## [Supplied entries]
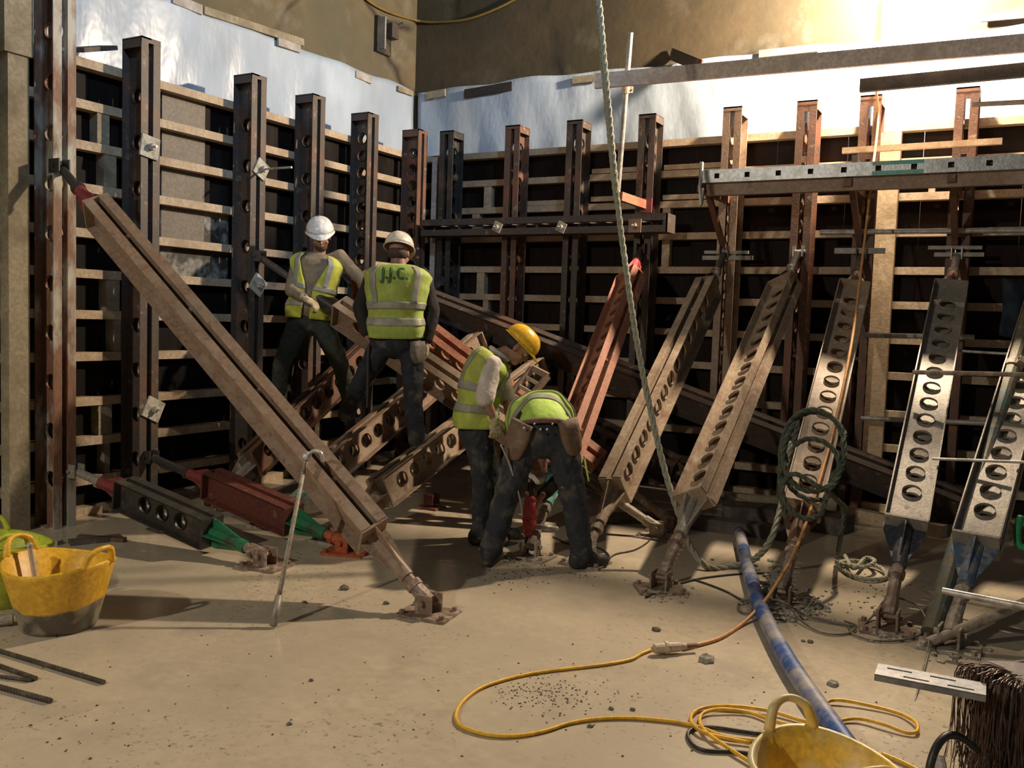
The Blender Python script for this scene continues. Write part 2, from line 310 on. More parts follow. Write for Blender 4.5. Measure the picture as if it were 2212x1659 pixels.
    def build(s, name, mats, parent=None, local=False, smooth=False):
        me = bpy.data.meshes.new(name); inv = None
        vs = s.v
        if not local and parent is not None: inv = WM[parent].inverted(); vs = [inv @ p for p in vs]
        loc = None
        if parent is None:
            xs = [p.x for p in vs]; ys = [p.y for p in vs]; zs = [p.z for p in vs]
            loc = V(((min(xs) + max(xs)) / 2, (min(ys) + max(ys)) / 2, min(zs))); vs = [p - loc for p in vs]
        me.from_pydata([tuple(p) for p in vs], [], s.f)
        mats = [mats] if isinstance(mats, str) else mats
        for m in mats: me.materials.append(MATS[m])
        if len(mats) > 1: me.polygons.foreach_set('material_index', s.m)
        bm = bmesh.new(); bm.from_mesh(me); bmesh.ops.recalc_face_normals(bm, faces=bm.faces); bm.to_mesh(me); bm.free()
        if smooth: me.polygons.foreach_set('use_smooth', [True] * len(me.polygons))
        me.update()
        return link(name, me, parent, loc)
def link(name, me, parent=None, loc=None):
    o = bpy.data.objects.new(name, me); COL.objects.link(o)
    if parent is not None: o.parent = parent; WM[o] = WM[parent]
    else:
        o.location = loc or (0, 0, 0); WM[o] = Matrix.Translation(o.location)
    return o
def smooth_path(pts, sub=6):
    P = [V(p) for p in pts]
    if len(P) < 3: return [P[0].lerp(P[-1], i / 4) for i in range(5)]
    out = []
    for i in range(len(P) - 1):
        p0 = P[i - 1] if i > 0 else P[i] * 2 - P[i + 1]; p1, p2 = P[i], P[i + 1]
        p3 = P[i + 2] if i + 2 < len(P) else P[i + 1] * 2 - P[i]
        for k in range(sub):
            t = k / sub
            out.append(0.5 * ((2 * p1) + (p2 - p0) * t + (2 * p0 - 5 * p1 + 4 * p2 - p3) * t * t + (3 * p1 - p0 - 3 * p2 + p3) * t ** 3))
    out.append(P[-1]); return out
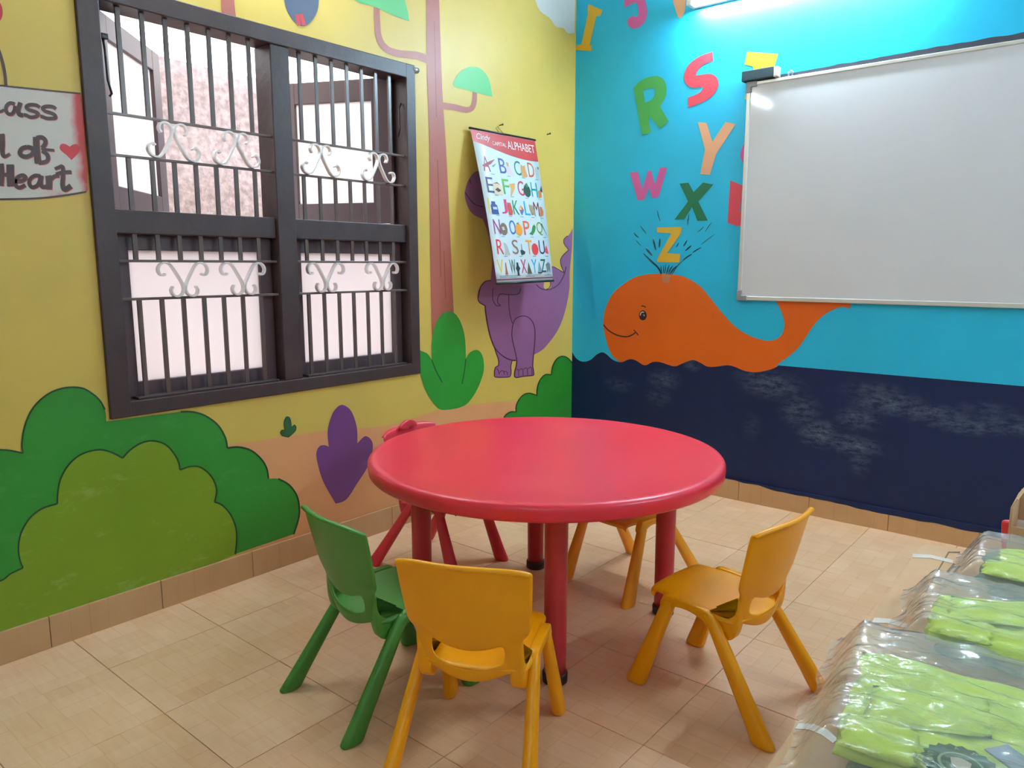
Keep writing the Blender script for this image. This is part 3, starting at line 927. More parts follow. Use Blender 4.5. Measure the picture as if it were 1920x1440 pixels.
sp = [([(490, 700), (590, 800), (690, 895), (740, 985)], 26), ([(880, 1005), (960, 880), (1040, 800)], [16, 8]), ([(1035, 802), (1100, 750), (1165, 712)], 20), ([(1170, 692), (1230, 655), (1290, 618)], 16), ([(1285, 585), (1380, 510), (1485, 435)], 8),
      ([(358, 415), (390, 455), (430, 485)], 16), ([(385, 515), (425, 560), (468, 602)], 9), ([(448, 320), (490, 375), (535, 432)], 12), ([(682, 100), (700, 180), (727, 260)], 12), ([(1128, 150), (1112, 230), (1104, 315)], 12), ([(1090, 250), (1130, 225)], 8),
      ([(1440, 270), (1390, 335), (1345, 405)], 10), ([(1330, 330), (1290, 370), (1240, 410)], 10), ([(625, 505), (645, 580), (663, 662)], 26), ([(720, 498), (716, 560), (710, 622)], 24), ([(525, 635), (570, 685), (615, 735)], 28), ([(985, 552), (962, 590), (942, 620)], 14),
      ([(1098, 520), (1072, 565), (1045, 605)], 18), ([(1155, 592), (1115, 630), (1068, 668)], 20),
      ([(735, 870), (738, 930), (752, 990)], 16), ([(768, 862), (770, 930), (775, 1000)], 12), ([(800, 850), (795, 920), (785, 1000)], 12), ([(850, 862), (828, 930), (810, 1000)], 18), ([(900, 872), (860, 930), (838, 1000)], 18), ([(950, 880), (900, 930), (855, 1000)], 22), ([(690, 890), (720, 940), (735, 1000)], 16)]
strokes('water_spout', 'R', [(w7(p), [a / 7.385 for a in wd] if isinstance(wd, list) else wd / 7.385) for p, wd in sp], M_teal, 2.6, whale, 'dark teal painted spray strokes', taper=True)

l6 = T(3.4275, 1060, 0)


def letter(ch, pts, m, label, sm=False, holes=()):
    o = shape('painted_letter', 'R', l6(pts), m, 2.4, WF, label, sm=sm, holes=[l6(h) for h in holes])
    return o


letter('I', [(150, 28), (242, 65), (225, 103), (200, 105), (158, 286), (172, 292), (166, 328), (66, 322), (72, 292), (104, 285), (146, 92), (143, 60)], M_lt_yellow, 'amber painted letter I by the room corner')
letter('J', [(378, -20, 1), (382, 50, 1), (410, 35), (440, 20), (460, 22), (470, 60), (468, 98), (452, 110), (432, 102), (405, 122), (400, 150), (415, 175), (445, 184), (480, 172), (510, 140), (526, 90), (520, 30), (508, -20, 1)], M_lt_pink, 'pink painted letter J at the top of the blue wall', sm=True)
letter('K', [(680, -30), (724, 112), (746, 117), (768, 75), (780, -30)], M_lt_peach, 'peach painted letter beside the lit wall tube')
letter('R', [(440, 565, 1), (480, 522), (540, 495), (595, 490), (632, 512), (650, 558), (645, 620), (610, 685, 1), (665, 782, 1), (610, 826, 1), (546, 752, 1), (537, 790), (553, 848, 1), (495, 871, 1), (470, 740)], M_lt_green, 'green painted letter R', sm=True, holes=[[(500, 582, 1), (535, 570), (575, 570, 1), (577, 605), (555, 640), (513, 662, 1)]])
letter('S', [(948, 332, 1), (870, 360), (800, 410), (767, 470), (765, 515), (790, 552), (830, 564), (888, 558, 1), (870, 590), (830, 612), (788, 628, 1), (792, 691, 1), (870, 662), (935, 625), (975, 575), (986, 535), (970, 495), (925, 474), (840, 487, 1), (850, 455), (890, 415), (951, 393, 1)], M_lt_red, 'red painted letter S', sm=True)
l7 = T(7.2, 1370, 60)
shape('painted_letter', 'R', l7([(225, 268), (642, 296), (588, 482), (440, 490), (330, 915), (188, 912), (312, 500), (300, 466), (190, 440)]), M_lt_yellow, 2.4, WF, 'amber painted letter T behind the board corner', sm=False)
letter('Y', [(852, 785), (908, 790), (946, 912), (1032, 783), (1097, 797), (970, 990), (930, 1123), (868, 1120), (898, 960)], M_lt_peach, 'peach painted letter Y')
letter('O', [(1170, 900), (1140, 940), (1125, 1005), (1148, 1055), (1180, 1070), (1215, 1050), (1230, 990), (1210, 920)], M_lt_pink, 'pink painted letter edge showing beside the whiteboard', sm=True)
letter('W', [(415, 1108), (468, 1104), (495, 1217), (530, 1099), (552, 1095), (577, 1186), (610, 1076), (655, 1077), (601, 1265), (560, 1275), (537, 1205), (510, 1283), (465, 1287)], M_lt_pink, 'pink painted letter W')
letter('X', [(735, 1180), (792, 1174), (825, 1235), (885, 1173), (952, 1186), (855, 1295), (916, 1417), (850, 1419), (815, 1330), (765, 1410), (702, 1411), (790, 1295)], M_lt_dkgreen, 'dark green painted letter X above the amber Z')
letter('L', [(1060, 1160), (1200, 1215), (1135, 1225), (1125, 1360), (1180, 1360), (1180, 1455), (1100, 1452), (1043, 1432)], M_lt_red, 'red painted letter cut by the whiteboard edge')
shape('painted_letter', 'R', w7([(680, 345), (1022, 335), (1016, 422), (820, 700), (1002, 710), (992, 826), (680, 822), (690, 770), (882, 425), (684, 412)]), M_lt_yellow, 2.9, WF, 'amber painted letter Z in the whale spout', sm=False)
shape('painted_letter', 'R', [(1470, -30), (1478, 6), (1486, 6), (1492, -30)], M_lt_yellow, 2.4, WF, 'tip of an amber painted letter right of the lit tube', sm=False)
# dark strip of an old blackboard above the whiteboard
bm = bmesh.new()
x = 1.30
a, b = [], []
while x < 3.05:
    t = 2.338 + 0.014 * min(1, max(0, (x - 1.3) / 0.9)) + 0.006 * noise.noise(Vector((x * 14, 2, 5)))
    a.append(bm.verts.new((x, -2 * LAY, t))); b.append(bm.verts.new((x, -2 * LAY, 2.15))); x += 0.02
for i in range(len(a) - 1):
    bm.faces.new((a[i], a[i + 1], b[i + 1], b[i]))
me = bpy.data.meshes.new('dark_strip'); bm.to_mesh(me); bm.free()
o = link('dark_strip', me, WF, M_strip); fix_normals(o, Vector((0, -1, 0))); o['label'] = 'dark paint of an old blackboard above the whiteboard'

# ------------------------------------------------------------------ window with grille
win = thing('window_1', 'dark brown window with iron grille in the yellow wall', 'window')
win['kind'] = 'structure'
FX0, FX1 = -0.11, 0.014
MY0, MY1 = -2.203, -2.112
TZ0, TZ1 = 1.466, 1.553
IY0, IY1, IZ0, IZ1 = -2.872, -1.452, 0.848, 2.258
bm = bmesh.new()
box(bm, FX0, FX1, WY0, IY0, WZ0, WZ1, 0.004)
box(bm, FX0, FX1, IY1, WY1, WZ0, WZ1, 0.004)
box(bm, FX0, FX1 - 0.001, WY0 + 0.004, WY1 - 0.004, WZ0, IZ0, 0.004)
box(bm, FX0, FX1 - 0.001, WY0 + 0.004, WY1 - 0.004, IZ1, WZ1, 0.004)
obj('window_frame', bm, M_frame, win)
bm = bmesh.new(); box(bm, FX0, FX1 - 0.006, MY0, MY1, IZ0, IZ1, 0.004); obj('mullion', bm, M_frame, win)
for y0, y1 in ((IY0, MY0), (MY1, IY1)):
    bm = bmesh.new(); box(bm, FX0, FX1 - 0.022, y0 + 0.001, y1 - 0.001, TZ0, TZ1, 0.004); obj('transom', bm, M_frame, win)
    bm = bmesh.new(); box(bm, -0.04, FX1 - 0.006, y0 + 0.03, y1 - 0.03, IZ0, IZ0 + 0.010, 0.002); obj('sill_bead', bm, M_frame, win)
bm = bmesh.new(); tube(bm, [(0.005, WY1 - 0.01, 2.306), (0.006, WY1 + 0.026, 2.307)], 0.013, 10); o = obj('rod_end', bm, M_steel, win, True); o['label'] = 'silver rod end at the top right frame corner'


def sash(hinge, tip, z0, z1, rail, label, cat=None):
    """casement leaf from hinge line to tip (x,y), with a frosted pane"""
    h, t = Vector(hinge), Vector(tip)
    wd = (t - h).length
    d = (t - h) / wd
    nrm = Vector((-d.y, d.x))
    def put(bm, s0, s1, za, zc, th):
        b = bmesh.new(); box(b, s0, s1, -th, th, za, zc, 0.003)
        for v in b.verts:
            p = h + d * v.co.x + nrm * v.co.y
            v.co = Vector((p.x, p.y, v.co.z))
        merge(bm, b)
    bm = bmesh.new()
    put(bm, 0, rail, z0, z1, 0.017); put(bm, wd - rail, wd, z0, z1, 0.017)
    put(bm, rail - 0.003, wd - rail + 0.003, z0, z0 + rail, 0.0165); put(bm, rail - 0.003, wd - rail + 0.003, z1 - rail, z1, 0.0165)
    o = obj('sash', bm, M_sash, win)
    o['label'] = label
    bm = bmesh.new(); put(bm, rail - 0.006, wd - rail + 0.006, z0 + rail - 0.006, z1 - rail + 0.006, 0.002)
    p = obj('pane', bm, M_frost, o); p['label'] = 'frosted glass pane'
    return o


sash((-0.085, IY0 + 0.01), (-0.53, -2.425), TZ1 + 0.01, IZ1, 0.085, 'upper left sash swung open outwards')
sash((-0.085, IY1 - 0.01), (-0.655, -1.735), TZ1 + 0.01, IZ1 + 0.012, 0.105, 'upper right sash swung open outwards')
sash((-0.07, IY0 + 0.004), (-0.07, MY0 - 0.002), IZ0 + 0.002, TZ0 - 0.001, 0.058, 'closed lower left sash')
sash((-0.07, MY1 + 0.002), (-0.07, IY1 - 0.004), IZ0 + 0.002, TZ0 - 0.001, 0.058, 'closed lower right sash')
for y in (IY0 + 0.008,):
    bm = bmesh.new(); tube(bm, [(-0.01, y + 0.004, 2.15), (-0.012, y + 0.010, 2.10), (-0.012, y + 0.012, 2.0), (-0.012, y + 0.022, 1.955), (-0.012, y + 0.014, 1.945)], 0.0045, 8)
    box(bm, -0.02, -0.002, y - 0.002, y + 0.022, 2.135, 2.155, 0.003)
    o = obj('hook', bm, M_black, win, True); o['label'] = 'black hanging stay hook'
bm = bmesh.new(); tube(bm, [(-0.02, IY1 - 0.006, 2.14), (-0.02, IY1 - 0.022, 2.11), (-0.02, IY1 - 0.018, 2.02), (-0.02, IY1 - 0.03, 1.98)], 0.004, 8)
o = obj('hook', bm, M_black, win, True); o['label'] = 'black hanging stay hook'
# grille
HZ = [1.889, 1.744, 1.367, 1.226]
GX = -0.018
barm = {}


def vbar(y, z0, z1):
    key = round(z1 - z0, 3)
    if key not in barm:
        bm = bmesh.new(); box(bm, -0.0045, 0.0045, -0.009, 0.009, 0, z1 - z0, 0.0015)
        me = bpy.data.meshes.new('grille_bar'); bm.to_mesh(me); bm.free(); me.materials.append(M_bar); barm[key] = me
    o = bpy.data.objects.new('grille_bar', barm[key]); COL.objects.link(o); o.parent = win; o.location = (GX, y, z0)


for k in range(14):
    y = (-2.800 + 0.0855 * k) if k < 7 else (-2.046 + 0.0850 * (k - 7))
    vbar(y, HZ[0], IZ1 + 0.01); vbar(y, HZ[2], HZ[1]); vbar(y, IZ0 - 0.01, HZ[3])
for y0, y1 in ((IY0, MY0), (MY1, IY1)):
    for z in HZ:
        bm = bmesh.new(); box(bm, GX - 0.008, GX + 0.008, y0 + 0.001, y1 - 0.001, z - 0.005, z + 0.005, 0.0015)
        o = obj('grille_rail', bm, M_bar, win)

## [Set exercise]
Find the word "picture" and list each line it appears in.

## [The solution]
The Blender Python script for this scene continues. Write part 2, from line 310 on. More parts follow. Write for Blender 4.5. Measure the picture as if it were 2212x1659 pixels.
Keep writing the Blender script for this image. This is part 3, starting at line 927. More parts follow. Use Blender 4.5. Measure the picture as if it were 1920x1440 pixels.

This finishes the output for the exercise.